DATASET EXTRACT:

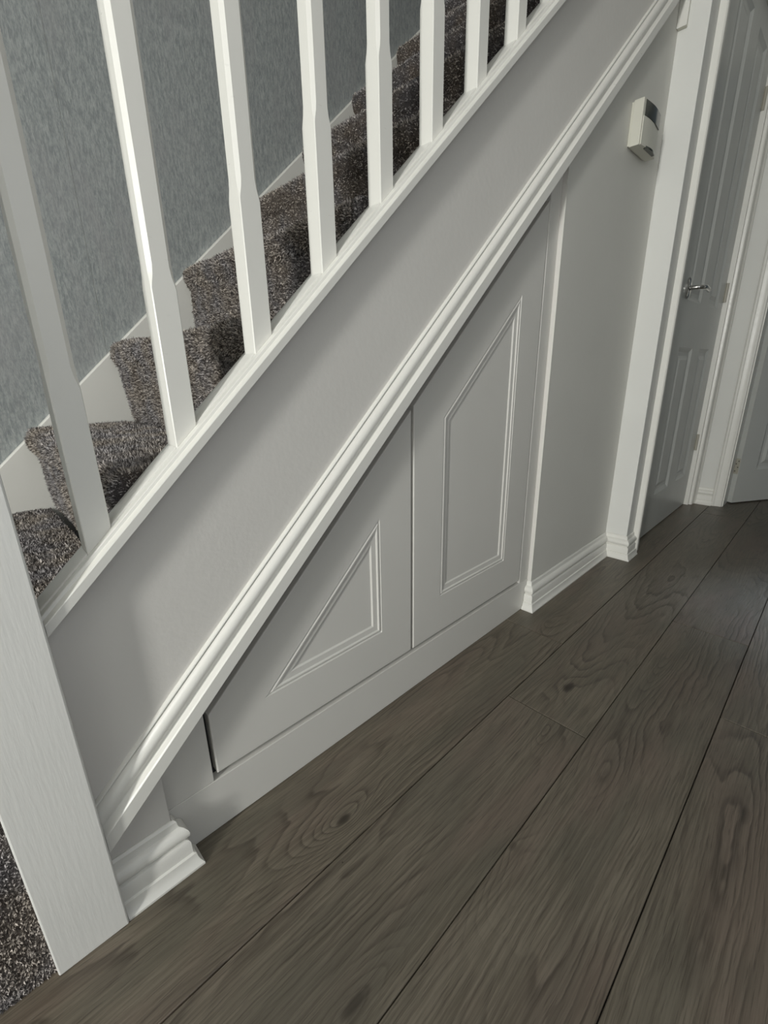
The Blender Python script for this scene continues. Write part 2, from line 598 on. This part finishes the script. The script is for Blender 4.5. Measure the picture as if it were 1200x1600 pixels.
DT = .053   # intercept of the raking door tops
yf = YR - .0005
d1 = [(.2085, .1205), (.7180, .1205), (.7180, DT + S * .7180), (.2085, DT + S * .2085)]
p1 = [(.3135, .2180), (.6180, .2180), (.6180, .2180 + .3045 * .915)]
d2 = [(.7265, .1205), (1.2500, .1205), (1.2500, DT + S * 1.2500), (.7265, DT + S * .7265)]
p2 = [(.8300, .2280), (1.1420, .2280), (1.1420, .6900 + .312 * .915), (.8300, .6900)]
o = at_cup(door_mesh(d1, p1, yf, YB).build('cupboard_door', 'panel', cup))
o['label'] = 'low cupboard door with a routed triangle panel'
o = at_cup(door_mesh(d2, p2, yf, YB).build('cupboard_door', 'panel', cup))
o['label'] = 'tall cupboard door with a routed four-sided panel'

# ------------------------------------------------------------------ staircase
stair = tag(empty('staircase', (0, .65, 0)), 'white balustraded staircase with grey-brown carpeted steps', 'staircase')


def at_stair(o):
    o.matrix_parent_inverse = Matrix.Translation((0, -.65, 0))
    return o


NX0, NX1, NY0, NY1 = -.0588, .0310, .6065, .6963
nw = MB().box(NX0, NX1, NY0, NY1, .0005, 1.42)
newel = at_stair(nw.build('newel_post', 'newel', stair, bevel=.0022, seg=2))
cp = MB()
mx, my, hw = (NX0 + NX1) / 2, (NY0 + NY1) / 2, .0449
for (a, za, b_, zb) in ((hw + .008, 1.4205, hw + .008, 1.44), (hw + .008, 1.44, hw - .004, 1.452), (hw - .004, 1.452, .004, 1.475)):
    vs = [(mx + sx * a, my + sy * a, za) for sx, sy in ((-1, -1), (1, -1), (1, 1), (-1, 1))] + [(mx + sx * b_, my + sy * b_, zb) for sx, sy in ((-1, -1), (1, -1), (1, 1), (-1, 1))]
    cp.add(vs, [(0, 3, 2, 1), (4, 5, 6, 7), (0, 1, 5, 4), (1, 2, 6, 5), (2, 3, 7, 6), (3, 0, 4, 7)])
c = cp.build('newel_cap', 'gloss', newel)

# capping on the string
CAP = [(.4708, .6150), (.4852, .6150), (.4864, .6156), (.4886, .6262), (.4934, .6268), (.4944, .6280), (.4940, .6396),
       (.4926, .6400), (.4926, .6725), (.4936, .6730), (.4930, .6830), (.4895, .6890), (.4708, .6890)]
cap = at_stair(rake(MB(), CAP, XS0 + .0006, 1.94).build('base_rail', 'gloss', stair, smooth=30))
# balusters: square foot, stop-chamfered shaft
BX0, BP, BW = .0940, .1343, .032
BY0 = .640


def baluster_mesh(x0):
    xc, yc, hw = x0 + BW / 2, BY0 + BW / 2, BW / 2
    base = .4929
    z0 = lambda x: base + S * x
    zc = base + S * xc

    def octo(h, ch):
        return [(-h + ch, -h), (h - ch, -h), (h, -h + ch), (h, h - ch), (h - ch, h), (-h + ch, h), (-h, h - ch), (-h, -h + ch)]
    secs = [(None, hw, .0012), (zc + .188, hw, .0012), (zc + .194, hw - .0002, .0022), (zc + .203, hw - .0004, .0042), (zc + .214, hw - .0006, .0052),
            (zc + .66, hw - .0006, .0052), (zc + .675, hw, .0012), ('top', hw, .0012)]
    vs, fs = [], []
    for zz, h, ch in secs:
        for (dx, dy) in octo(h, ch):
            x_, y_ = xc + dx, yc + dy
            if zz is None:
                z_ = z0(x_)
            elif zz == 'top':
                z_ = z0(x_) + .855
            else:
                z_ = zz
            vs.append((x_, y_, z_))
    for r in range(len(secs) - 1):
        for i in range(8):
            fs.append((r * 8 + i, r * 8 + (i + 1) % 8, (r + 1) * 8 + (i + 1) % 8, (r + 1) * 8 + i))
    fs.append(tuple(reversed(range(8))))
    fs.append(tuple((len(secs) - 1) * 8 + i for i in range(8)))
    return MB().add(vs, fs)


NB = 14
first = at_stair(baluster_mesh(BX0).build('baluster', 'gloss', stair, smooth=24))
fil0 = None
for k in range(NB):
    dx = k * BP
    if k:
        o = first.copy()
        C.objects.link(o)
        o.location = (dx - .005, 0, S * (dx - .005))
# spacer fillets let into the capping between the balusters
ends = [XS0 + .001] + [v for k in range(NB) for v in (BX0 + k * BP - .0054 + (.005 if k == 0 else 0), BX0 + k * BP + BW - .0046 + (.005 if k == 0 else 0))]
FIL = [(.4926, .6412), (.4955, .6418), (.4962, .6430), (.4962, .6690), (.4955, .6702), (.4926, .6708)]
for k in range(NB):
    a, b = ends[2 * k], ends[2 * k + 1]
    if b - a > .01:
        f = rake(MB(), FIL, a, b).build('fillet', 'gloss', cap)
        f.matrix_parent_inverse = Matrix.Translation((0, -.65, 0))
        f.parent = cap
        f.matrix_parent_inverse = Matrix.Identity(4)

HR = [(1.3472, .628), (1.3472, .686), (1.372, .690), (1.392, .690), (1.408, .680), (1.416, .657), (1.408, .634), (1.392, .624), (1.372, .624)]
HR = [(i - (1.3472 - (.4929 + .8552)), y) for i, y in HR]
at_stair(rake(MB(), HR, .0318, 1.94).build('handrail', 'gloss', stair, smooth=40))

# string on the wall side
WS = [(.10, 1.483), (.503, 1.483), (.507, 1.4865), (.507, 1.5000), (.10, 1.5000)]
at_stair(rake(MB(), WS, -.42, 2.6).build('wall_string', 'gloss', stair, bevel=.001))
at_stair(rake(MB(), [(.12, .6885), (.4700, .6885), (.4700, .6915), (.12, .6915)], .033, 2.05).build('string_lining', 'gloss', stair))


# carpeted steps: one piece each, waterfall over the nosing
def step_mesh(k, y0, y1, closed_end=False):
    zk, zp = RISE * k + .018, (RISE * (k - 1) + .018 if k > 1 else .0005)
    xk = .147 + (k - 3) * GOING
    rng = random.Random(k)
    P = []
    P.append((xk + .030, zp - .004 if k > 1 else zp))
    P.append((xk + .0265, zp + .010))
    for f in (.2, .35, .5, .62, .72):
        P.append((xk + .0245 - .010 * f, zp + (zk - zp) * f))
    r = .024
    P.append((xk + .008, zk - .052))
    P.append((xk + .0025, zk - .040))
    for a in range(0, 91, 15):
        an = math.radians(a)
        P.append((xk + r * (1 - math.cos(an)) + (.0 if a else 0), zk - r + r * math.sin(an)))
    for f in (.25, .5, .75, .9, 1.0):
        P.append((xk + r + (GOING + (.028 if k == 1 else .012) - r) * f, zk - (.002 if f > .95 else 0)))
    ny = 46
    vs, fs = [], []
    n = len(P)
    ph = [rng.uniform(0, 6.28) for _ in range(6)]
    for j in range(ny + 1):
        t = j / ny
        y = y0 + (y1 - y0) * t
        for i, (px, pz) in enumerate(P):
            # slight sag and lumps of the underlay
            w = .0022 * math.sin(9 * y + ph[0] + i * .4) + .0014 * math.sin(23 * y + ph[1] - i * .8) + rng.uniform(-.0007, .0007)
            if i in (0, n - 1):
                w *= .2
            fx = 1 if i < 12 else .2
            vs.append((px + w * fx, y, pz + w * (.35 if i < 12 else 1)))
    for j in range(ny):
        for i in range(n - 1):
            a = j * n + i
            fs.append((a, a + 1, a + n + 1, a + n))
    mb = MB().add(vs, fs)
    # flanks down to the lower tread, so each step is a solid block
    for j, yy in ((0, y0), (ny, y1)):
        prof_ = [vs[j * n + i] for i in range(n)]
        foot = [(prof_[-1][0], yy, prof_[0][2])]
        loop_ = prof_ + foot
        mb.add(loop_, [tuple(t) for t in tessellate_polygon([[Vector((p[0], p[2], 0)) for p in loop_]])])
    return mb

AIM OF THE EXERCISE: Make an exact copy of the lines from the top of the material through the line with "stair = tag(empty('staircase', (0, .65, 0)), 'white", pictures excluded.

THE SOLUTION:
The Blender Python script for this scene continues. Write part 2, from line 598 on. This part finishes the script. The script is for Blender 4.5. Measure the picture as if it were 1200x1600 pixels.
DT = .053   # intercept of the raking door tops
yf = YR - .0005
d1 = [(.2085, .1205), (.7180, .1205), (.7180, DT + S * .7180), (.2085, DT + S * .2085)]
p1 = [(.3135, .2180), (.6180, .2180), (.6180, .2180 + .3045 * .915)]
d2 = [(.7265, .1205), (1.2500, .1205), (1.2500, DT + S * 1.2500), (.7265, DT + S * .7265)]
p2 = [(.8300, .2280), (1.1420, .2280), (1.1420, .6900 + .312 * .915), (.8300, .6900)]
o = at_cup(door_mesh(d1, p1, yf, YB).build('cupboard_door', 'panel', cup))
o['label'] = 'low cupboard door with a routed triangle panel'
o = at_cup(door_mesh(d2, p2, yf, YB).build('cupboard_door', 'panel', cup))
o['label'] = 'tall cupboard door with a routed four-sided panel'

# ------------------------------------------------------------------ staircase
stair = tag(empty('staircase', (0, .65, 0)), 'white balustraded staircase with grey-brown carpeted steps', 'staircase')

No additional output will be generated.